__Work to complete__
Output the full listing word for word.

Records with scene code:
-- Start --
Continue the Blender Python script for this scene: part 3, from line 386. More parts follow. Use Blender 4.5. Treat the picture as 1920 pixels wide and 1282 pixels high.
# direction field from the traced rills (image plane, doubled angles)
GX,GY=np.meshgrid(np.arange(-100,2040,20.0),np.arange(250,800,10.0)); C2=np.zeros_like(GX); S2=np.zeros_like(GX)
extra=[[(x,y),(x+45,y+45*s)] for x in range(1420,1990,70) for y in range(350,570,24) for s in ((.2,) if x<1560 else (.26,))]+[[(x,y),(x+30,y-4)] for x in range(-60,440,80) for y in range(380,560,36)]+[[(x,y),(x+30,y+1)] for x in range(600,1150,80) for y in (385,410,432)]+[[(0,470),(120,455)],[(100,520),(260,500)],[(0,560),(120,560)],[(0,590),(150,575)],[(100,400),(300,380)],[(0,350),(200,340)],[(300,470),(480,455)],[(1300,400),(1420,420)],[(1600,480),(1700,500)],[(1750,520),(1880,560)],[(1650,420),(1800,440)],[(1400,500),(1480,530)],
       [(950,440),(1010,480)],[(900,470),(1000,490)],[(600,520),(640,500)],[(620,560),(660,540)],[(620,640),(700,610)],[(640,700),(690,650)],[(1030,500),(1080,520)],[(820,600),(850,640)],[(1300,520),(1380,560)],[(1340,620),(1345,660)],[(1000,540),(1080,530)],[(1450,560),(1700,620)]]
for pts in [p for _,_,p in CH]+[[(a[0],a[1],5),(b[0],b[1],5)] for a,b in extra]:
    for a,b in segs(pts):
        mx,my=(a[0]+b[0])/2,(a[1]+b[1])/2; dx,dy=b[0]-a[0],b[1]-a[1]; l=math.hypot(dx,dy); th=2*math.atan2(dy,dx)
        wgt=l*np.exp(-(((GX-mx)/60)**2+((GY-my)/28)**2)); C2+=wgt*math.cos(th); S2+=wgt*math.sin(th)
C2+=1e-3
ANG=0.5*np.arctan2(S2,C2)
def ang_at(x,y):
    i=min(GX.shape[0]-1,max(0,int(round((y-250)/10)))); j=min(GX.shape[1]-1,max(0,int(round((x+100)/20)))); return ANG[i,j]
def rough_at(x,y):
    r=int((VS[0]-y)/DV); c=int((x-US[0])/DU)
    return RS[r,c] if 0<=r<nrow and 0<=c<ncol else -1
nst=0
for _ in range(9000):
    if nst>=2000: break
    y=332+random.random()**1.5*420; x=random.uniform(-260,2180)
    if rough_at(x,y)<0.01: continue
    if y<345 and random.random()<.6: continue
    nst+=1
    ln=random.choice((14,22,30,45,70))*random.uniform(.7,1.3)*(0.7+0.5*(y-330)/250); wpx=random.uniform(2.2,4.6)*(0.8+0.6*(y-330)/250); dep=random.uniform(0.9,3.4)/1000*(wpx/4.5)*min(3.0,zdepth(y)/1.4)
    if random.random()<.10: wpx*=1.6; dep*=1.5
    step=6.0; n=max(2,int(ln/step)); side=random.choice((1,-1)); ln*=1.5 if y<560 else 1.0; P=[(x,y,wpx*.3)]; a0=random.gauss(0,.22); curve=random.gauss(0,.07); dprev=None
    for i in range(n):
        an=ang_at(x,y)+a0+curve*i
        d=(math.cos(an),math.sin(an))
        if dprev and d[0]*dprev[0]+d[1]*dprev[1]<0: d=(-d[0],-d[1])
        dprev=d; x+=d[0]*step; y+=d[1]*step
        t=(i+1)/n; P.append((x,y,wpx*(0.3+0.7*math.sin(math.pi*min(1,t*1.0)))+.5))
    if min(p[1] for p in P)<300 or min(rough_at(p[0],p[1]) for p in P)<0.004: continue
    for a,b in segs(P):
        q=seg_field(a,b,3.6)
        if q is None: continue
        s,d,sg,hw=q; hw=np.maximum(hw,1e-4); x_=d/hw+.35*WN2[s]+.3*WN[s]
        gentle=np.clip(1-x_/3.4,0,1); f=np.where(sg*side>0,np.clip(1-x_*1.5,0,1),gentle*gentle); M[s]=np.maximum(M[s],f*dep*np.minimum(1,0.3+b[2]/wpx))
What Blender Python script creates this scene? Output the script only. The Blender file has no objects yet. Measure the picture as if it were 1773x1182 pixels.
-- End --
__Response__
Continue the Blender Python script for this scene: part 3, from line 386. More parts follow. Use Blender 4.5. Treat the picture as 1920 pixels wide and 1282 pixels high.
# direction field from the traced rills (image plane, doubled angles)
GX,GY=np.meshgrid(np.arange(-100,2040,20.0),np.arange(250,800,10.0)); C2=np.zeros_like(GX); S2=np.zeros_like(GX)
extra=[[(x,y),(x+45,y+45*s)] for x in range(1420,1990,70) for y in range(350,570,24) for s in ((.2,) if x<1560 else (.26,))]+[[(x,y),(x+30,y-4)] for x in range(-60,440,80) for y in range(380,560,36)]+[[(x,y),(x+30,y+1)] for x in range(600,1150,80) for y in (385,410,432)]+[[(0,470),(120,455)],[(100,520),(260,500)],[(0,560),(120,560)],[(0,590),(150,575)],[(100,400),(300,380)],[(0,350),(200,340)],[(300,470),(480,455)],[(1300,400),(1420,420)],[(1600,480),(1700,500)],[(1750,520),(1880,560)],[(1650,420),(1800,440)],[(1400,500),(1480,530)],
       [(950,440),(1010,480)],[(900,470),(1000,490)],[(600,520),(640,500)],[(620,560),(660,540)],[(620,640),(700,610)],[(640,700),(690,650)],[(1030,500),(1080,520)],[(820,600),(850,640)],[(1300,520),(1380,560)],[(1340,620),(1345,660)],[(1000,540),(1080,530)],[(1450,560),(1700,620)]]
for pts in [p for _,_,p in CH]+[[(a[0],a[1],5),(b[0],b[1],5)] for a,b in extra]:
    for a,b in segs(pts):
        mx,my=(a[0]+b[0])/2,(a[1]+b[1])/2; dx,dy=b[0]-a[0],b[1]-a[1]; l=math.hypot(dx,dy); th=2*math.atan2(dy,dx)
        wgt=l*np.exp(-(((GX-mx)/60)**2+((GY-my)/28)**2)); C2+=wgt*math.cos(th); S2+=wgt*math.sin(th)
C2+=1e-3
ANG=0.5*np.arctan2(S2,C2)
def ang_at(x,y):
    i=min(GX.shape[0]-1,max(0,int(round((y-250)/10)))); j=min(GX.shape[1]-1,max(0,int(round((x+100)/20)))); return ANG[i,j]
def rough_at(x,y):
    r=int((VS[0]-y)/DV); c=int((x-US[0])/DU)
    return RS[r,c] if 0<=r<nrow and 0<=c<ncol else -1
nst=0
for _ in range(9000):
    if nst>=2000: break
    y=332+random.random()**1.5*420; x=random.uniform(-260,2180)
    if rough_at(x,y)<0.01: continue
    if y<345 and random.random()<.6: continue
    nst+=1
    ln=random.choice((14,22,30,45,70))*random.uniform(.7,1.3)*(0.7+0.5*(y-330)/250); wpx=random.uniform(2.2,4.6)*(0.8+0.6*(y-330)/250); dep=random.uniform(0.9,3.4)/1000*(wpx/4.5)*min(3.0,zdepth(y)/1.4)
    if random.random()<.10: wpx*=1.6; dep*=1.5
    step=6.0; n=max(2,int(ln/step)); side=random.choice((1,-1)); ln*=1.5 if y<560 else 1.0; P=[(x,y,wpx*.3)]; a0=random.gauss(0,.22); curve=random.gauss(0,.07); dprev=None
    for i in range(n):
        an=ang_at(x,y)+a0+curve*i
        d=(math.cos(an),math.sin(an))
        if dprev and d[0]*dprev[0]+d[1]*dprev[1]<0: d=(-d[0],-d[1])
        dprev=d; x+=d[0]*step; y+=d[1]*step
        t=(i+1)/n; P.append((x,y,wpx*(0.3+0.7*math.sin(math.pi*min(1,t*1.0)))+.5))
    if min(p[1] for p in P)<300 or min(rough_at(p[0],p[1]) for p in P)<0.004: continue
    for a,b in segs(P):
        q=seg_field(a,b,3.6)
        if q is None: continue
        s,d,sg,hw=q; hw=np.maximum(hw,1e-4); x_=d/hw+.35*WN2[s]+.3*WN[s]
        gentle=np.clip(1-x_/3.4,0,1); f=np.where(sg*side>0,np.clip(1-x_*1.5,0,1),gentle*gentle); M[s]=np.maximum(M[s],f*dep*np.minimum(1,0.3+b[2]/wpx))
What Blender Python script creates this scene? Output the script only. The Blender file has no objects yet. Measure the picture as if it were 1773x1182 pixels.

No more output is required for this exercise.